WHAT IS NEEDED:
Check every line of the entries for "Python", and copy the lines that hold it.

◇ ◇ ◇ ◇ ◇ ◇ ◇

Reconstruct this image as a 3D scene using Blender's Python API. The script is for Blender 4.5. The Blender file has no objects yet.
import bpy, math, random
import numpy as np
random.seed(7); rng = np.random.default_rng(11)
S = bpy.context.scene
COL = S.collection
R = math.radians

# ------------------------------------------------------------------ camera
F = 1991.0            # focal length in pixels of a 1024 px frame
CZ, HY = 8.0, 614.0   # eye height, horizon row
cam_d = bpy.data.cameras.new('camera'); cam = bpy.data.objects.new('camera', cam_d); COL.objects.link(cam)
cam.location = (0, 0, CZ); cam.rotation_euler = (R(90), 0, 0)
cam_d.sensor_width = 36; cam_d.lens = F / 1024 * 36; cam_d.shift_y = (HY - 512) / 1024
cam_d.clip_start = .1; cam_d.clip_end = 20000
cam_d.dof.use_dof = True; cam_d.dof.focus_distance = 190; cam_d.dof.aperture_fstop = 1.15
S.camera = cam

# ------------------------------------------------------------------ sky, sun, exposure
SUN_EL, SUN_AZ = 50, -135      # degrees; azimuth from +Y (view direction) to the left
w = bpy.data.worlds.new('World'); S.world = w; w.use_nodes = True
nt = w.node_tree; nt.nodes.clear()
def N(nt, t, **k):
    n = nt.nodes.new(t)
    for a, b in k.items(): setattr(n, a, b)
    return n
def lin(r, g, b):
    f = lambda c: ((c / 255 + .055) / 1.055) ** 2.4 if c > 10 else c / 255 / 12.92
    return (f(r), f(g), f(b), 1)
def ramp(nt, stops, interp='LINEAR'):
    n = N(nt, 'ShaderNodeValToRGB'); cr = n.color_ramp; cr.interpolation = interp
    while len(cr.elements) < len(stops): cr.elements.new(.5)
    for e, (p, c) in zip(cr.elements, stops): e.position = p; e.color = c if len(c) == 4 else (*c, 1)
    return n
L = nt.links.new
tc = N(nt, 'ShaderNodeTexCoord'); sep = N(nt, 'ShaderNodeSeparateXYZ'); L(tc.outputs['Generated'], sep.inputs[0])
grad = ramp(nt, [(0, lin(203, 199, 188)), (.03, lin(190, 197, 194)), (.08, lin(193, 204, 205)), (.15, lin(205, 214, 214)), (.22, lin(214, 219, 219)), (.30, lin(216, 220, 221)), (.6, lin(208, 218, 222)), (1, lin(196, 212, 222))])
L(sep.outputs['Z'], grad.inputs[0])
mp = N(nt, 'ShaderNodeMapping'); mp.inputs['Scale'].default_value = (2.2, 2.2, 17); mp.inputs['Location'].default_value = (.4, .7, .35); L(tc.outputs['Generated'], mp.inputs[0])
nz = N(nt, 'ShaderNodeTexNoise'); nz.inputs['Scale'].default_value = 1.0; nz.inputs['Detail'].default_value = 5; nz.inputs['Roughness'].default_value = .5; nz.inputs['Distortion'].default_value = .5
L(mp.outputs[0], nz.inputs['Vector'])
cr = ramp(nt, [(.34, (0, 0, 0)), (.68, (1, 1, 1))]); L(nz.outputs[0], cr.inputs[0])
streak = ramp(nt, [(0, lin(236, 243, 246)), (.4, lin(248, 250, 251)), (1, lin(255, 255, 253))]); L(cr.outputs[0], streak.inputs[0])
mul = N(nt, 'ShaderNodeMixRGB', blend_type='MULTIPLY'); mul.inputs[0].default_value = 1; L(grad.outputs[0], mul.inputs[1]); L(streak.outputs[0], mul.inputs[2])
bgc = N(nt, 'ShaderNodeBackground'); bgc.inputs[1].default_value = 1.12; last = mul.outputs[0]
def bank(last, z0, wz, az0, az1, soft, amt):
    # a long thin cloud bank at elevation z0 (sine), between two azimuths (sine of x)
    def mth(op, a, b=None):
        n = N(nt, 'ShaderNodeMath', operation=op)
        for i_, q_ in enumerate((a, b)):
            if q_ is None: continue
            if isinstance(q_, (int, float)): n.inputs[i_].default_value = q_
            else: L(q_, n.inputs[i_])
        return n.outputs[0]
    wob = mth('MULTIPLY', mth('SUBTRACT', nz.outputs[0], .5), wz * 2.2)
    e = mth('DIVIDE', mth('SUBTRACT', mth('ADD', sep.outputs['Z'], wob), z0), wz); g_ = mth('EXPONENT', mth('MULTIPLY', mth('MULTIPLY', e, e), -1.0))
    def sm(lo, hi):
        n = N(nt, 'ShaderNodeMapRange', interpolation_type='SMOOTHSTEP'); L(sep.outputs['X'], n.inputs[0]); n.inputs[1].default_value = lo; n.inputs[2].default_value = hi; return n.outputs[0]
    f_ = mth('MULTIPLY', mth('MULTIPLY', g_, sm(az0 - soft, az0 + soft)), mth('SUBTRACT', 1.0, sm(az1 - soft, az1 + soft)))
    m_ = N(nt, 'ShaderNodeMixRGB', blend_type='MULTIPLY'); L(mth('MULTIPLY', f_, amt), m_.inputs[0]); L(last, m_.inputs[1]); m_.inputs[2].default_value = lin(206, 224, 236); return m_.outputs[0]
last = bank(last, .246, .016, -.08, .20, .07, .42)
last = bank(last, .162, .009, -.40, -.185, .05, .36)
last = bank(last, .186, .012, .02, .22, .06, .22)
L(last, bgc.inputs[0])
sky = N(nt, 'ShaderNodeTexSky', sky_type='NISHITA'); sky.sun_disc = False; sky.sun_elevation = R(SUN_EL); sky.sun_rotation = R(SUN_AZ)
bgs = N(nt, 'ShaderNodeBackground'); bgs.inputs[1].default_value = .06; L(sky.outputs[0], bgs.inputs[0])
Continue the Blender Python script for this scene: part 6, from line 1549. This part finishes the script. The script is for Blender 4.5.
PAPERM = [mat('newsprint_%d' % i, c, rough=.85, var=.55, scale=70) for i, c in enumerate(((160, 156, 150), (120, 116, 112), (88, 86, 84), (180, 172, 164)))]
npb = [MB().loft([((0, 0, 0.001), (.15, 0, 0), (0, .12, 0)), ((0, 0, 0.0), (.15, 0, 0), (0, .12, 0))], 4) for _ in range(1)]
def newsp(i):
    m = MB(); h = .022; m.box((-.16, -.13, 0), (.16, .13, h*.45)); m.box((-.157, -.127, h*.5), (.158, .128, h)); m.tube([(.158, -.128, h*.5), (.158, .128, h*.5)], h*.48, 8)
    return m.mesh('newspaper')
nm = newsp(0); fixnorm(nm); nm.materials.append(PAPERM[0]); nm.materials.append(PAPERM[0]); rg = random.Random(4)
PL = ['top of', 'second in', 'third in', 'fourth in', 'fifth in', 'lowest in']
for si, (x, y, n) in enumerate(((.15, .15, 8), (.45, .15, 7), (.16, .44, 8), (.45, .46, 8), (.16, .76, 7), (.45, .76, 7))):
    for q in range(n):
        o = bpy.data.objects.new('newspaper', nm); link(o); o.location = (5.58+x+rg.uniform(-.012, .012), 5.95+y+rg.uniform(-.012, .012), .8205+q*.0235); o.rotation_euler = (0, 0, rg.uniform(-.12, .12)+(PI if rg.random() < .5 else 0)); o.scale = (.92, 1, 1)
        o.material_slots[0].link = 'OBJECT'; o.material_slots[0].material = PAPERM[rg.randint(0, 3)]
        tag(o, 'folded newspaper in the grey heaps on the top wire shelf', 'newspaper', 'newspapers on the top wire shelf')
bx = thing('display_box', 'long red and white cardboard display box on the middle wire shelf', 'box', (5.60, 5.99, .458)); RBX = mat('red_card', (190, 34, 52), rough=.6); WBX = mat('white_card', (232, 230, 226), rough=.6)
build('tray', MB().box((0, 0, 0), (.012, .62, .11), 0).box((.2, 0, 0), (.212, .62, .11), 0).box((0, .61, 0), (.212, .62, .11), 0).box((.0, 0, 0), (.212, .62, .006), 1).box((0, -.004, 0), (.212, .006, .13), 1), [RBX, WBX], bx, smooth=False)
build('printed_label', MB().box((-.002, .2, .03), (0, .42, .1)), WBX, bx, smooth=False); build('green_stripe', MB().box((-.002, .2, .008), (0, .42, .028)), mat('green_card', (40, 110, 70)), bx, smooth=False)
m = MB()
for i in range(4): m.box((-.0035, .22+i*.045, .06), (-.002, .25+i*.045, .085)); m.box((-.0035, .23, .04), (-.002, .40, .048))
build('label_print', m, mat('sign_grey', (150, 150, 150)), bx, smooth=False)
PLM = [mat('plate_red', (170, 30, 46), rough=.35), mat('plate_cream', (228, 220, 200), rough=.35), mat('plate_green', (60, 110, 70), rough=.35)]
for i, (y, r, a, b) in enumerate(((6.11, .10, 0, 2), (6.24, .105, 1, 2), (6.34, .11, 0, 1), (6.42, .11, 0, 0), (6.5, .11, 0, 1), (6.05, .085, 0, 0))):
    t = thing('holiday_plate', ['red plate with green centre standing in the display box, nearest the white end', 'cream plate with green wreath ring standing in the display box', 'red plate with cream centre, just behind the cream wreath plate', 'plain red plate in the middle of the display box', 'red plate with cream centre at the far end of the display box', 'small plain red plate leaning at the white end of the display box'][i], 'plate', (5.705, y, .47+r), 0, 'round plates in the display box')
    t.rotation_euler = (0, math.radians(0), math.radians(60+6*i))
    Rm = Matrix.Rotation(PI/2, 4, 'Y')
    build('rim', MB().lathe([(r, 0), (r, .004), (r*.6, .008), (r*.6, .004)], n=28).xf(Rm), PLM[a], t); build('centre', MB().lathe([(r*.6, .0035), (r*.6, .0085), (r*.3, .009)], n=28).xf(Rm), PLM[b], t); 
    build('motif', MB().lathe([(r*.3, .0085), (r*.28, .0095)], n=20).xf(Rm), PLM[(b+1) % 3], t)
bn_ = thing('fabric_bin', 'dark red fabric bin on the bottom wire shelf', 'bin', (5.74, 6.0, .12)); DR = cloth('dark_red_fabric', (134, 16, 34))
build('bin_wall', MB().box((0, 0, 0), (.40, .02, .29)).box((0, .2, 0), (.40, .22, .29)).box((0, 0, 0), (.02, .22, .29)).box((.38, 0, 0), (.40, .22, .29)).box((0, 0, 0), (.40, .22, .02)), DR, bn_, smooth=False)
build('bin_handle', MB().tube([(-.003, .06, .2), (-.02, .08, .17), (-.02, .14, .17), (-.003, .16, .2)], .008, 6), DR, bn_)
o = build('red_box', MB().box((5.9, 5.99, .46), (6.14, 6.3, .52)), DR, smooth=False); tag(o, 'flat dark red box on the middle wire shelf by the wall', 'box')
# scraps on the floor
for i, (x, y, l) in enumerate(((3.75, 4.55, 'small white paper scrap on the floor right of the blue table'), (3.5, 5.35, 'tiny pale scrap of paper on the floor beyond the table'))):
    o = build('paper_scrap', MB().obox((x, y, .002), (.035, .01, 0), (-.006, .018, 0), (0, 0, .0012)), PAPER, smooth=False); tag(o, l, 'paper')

◇ ◇ ◇ ◇ ◇ ◇ ◇

TASK ANSWER:
Reconstruct this image as a 3D scene using Blender's Python API. The script is for Blender 4.5. The Blender file has no objects yet.
Continue the Blender Python script for this scene: part 6, from line 1549. This part finishes the script. The script is for Blender 4.5.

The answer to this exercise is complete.